Potential Management Strategies to Improve Conditions

The complex relations between the growth of aquatic plants in the Yakima River and the key factors that control growth (such as nutrient concentrations, light availability, and the physical characteristics of the river) will need to be considered when a strategy is developed for improving water-quality conditions in the lower Yakima River. Streamflow modification and nutrient reductions are the two general approaches available to water-quality managers for reducing algal growth. In addition to these approaches, macrophyte growth can be reduced through direct management (for example, cutting and harvesting).

Streamflow Modification

For the same level of plant productivity, the dilution caused by an increase in streamflow entering the Zillah reach might result in higher dissolved oxygen concentrations and lower pH levels compared to the existing streamflow. An increase in streamflow in the Zillah reach, however, also might create additional surface area for algal growth, because of large deposits of cobble and other suitable habitats that are out of the water and not inundated with the current level of summer streamflow.

Although differences in light availability appeared to be the reason for the differences in macrophyte abundance between years in the Kiona reach, it would not be possible in a series of water-limited years for spring runoff to be great enough to create the prolonged turbid and deep conditions necessary to suppress macrophyte growth. The relatively stable substrate in much of the Kiona reach likely would not be disturbed under normal annual streamflow conditions in the lower Yakima River—no evidence was found that large areas of substrate were disturbed in the Kiona reach during this study even though the streamflow during some periods was 10,000–16,000 ft³/s.

Nutrient Reductions

The lowest nutrient concentrations of any of the three Yakima River reaches evaluated in this study were measured in the Zillah reach. The abundant algal growth and sparse macrophyte growth in the reach indicated that benthic algal metabolism was the primary reason for the exceedences of the water-quality standards for dissolved oxygen and pH. Because of the relatively low nutrient concentrations in the Zillah reach and the indication of intermittent nutrient limitation at two locations, dissolved oxygen and pH conditions might improve from reductions in nutrient concentrations in the reach. This could be accomplished by either reducing the nutrients entering the reach or increasing the amount of lower-nutrient concentration water entering the reach from upstream. Accurate predictions regarding the potential effectiveness of this approach requires information on the quantity and quality of ground water entering the river. The level of effort needed to reduce the amount of nutrients and algal growth in the river, however, will remain unknown until a better understanding of the relation between nutrient availability and primary productivity is developed.

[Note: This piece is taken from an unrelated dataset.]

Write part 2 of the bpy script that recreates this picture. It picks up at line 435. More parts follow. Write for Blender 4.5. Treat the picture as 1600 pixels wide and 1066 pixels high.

Although the amount of nutrients in the Mabton reach could be reduced through nutrient reductions in the Zillah reach, the effect on aquatic plant growth and dissolved oxygen and pH conditions would be minimal unless nutrient loads from the agricultural return drains and other tributaries within the Mabton reach also were reduced. Even if this were to occur, the mean concentrations of dissolved nitrite plus nitrate and total phosphorus measured in the Mabton reach during this study would need to be reduced by 92 and 83 percent, respectively, to equal the suggested USEPA reference conditions for the Yakima basin.

Because almost all the nutrient load in the Kiona reach enters from the Mabton reach, substantial reductions in the Zillah and Mabton reaches will be necessary to reduce the loads of nutrients in the Kiona reach. Attempts to reduce nutrients in the river water might have no effect on plant abundance and the associated dissolved oxygen and pH problems, however, because heavily rooted aquatic plants such as water stargrass are able to obtain nutrients from either the water column or the bed sediment. The results from this study indicated that the macrophytes in the Kiona reach were not obtaining a measurable amount of their nutrients primarily from the river water, and the results from other studies have indicated that bed sediment usually provides a sufficient supply of nutrients for macrophyte growth.

Direct Management of Macrophytes

Direct management of the macrophytes (either through mechanical harvesting or some other type of control) might be the only feasible method for reducing macrophyte growth in the Kiona reach. Even a substantial reduction in macrophyte biomass, however, might not be sufficient to bring the Kiona reach into compliance with the water-quality standards for dissolved oxygen and pH. There was a 97 percent reduction in macrophyte biomass between 2005 and 2006 in the Kiona reach, to a level that most fish habitat studies have determined to be optimal for streams, but exceedences of the Washington State water-quality standards for dissolved oxygen and pH still occurred. The role of benthic and epiphytic algae (growing along the river margins and on the plants) in this reach was not assessed, but could help explain the persistent water-quality problems.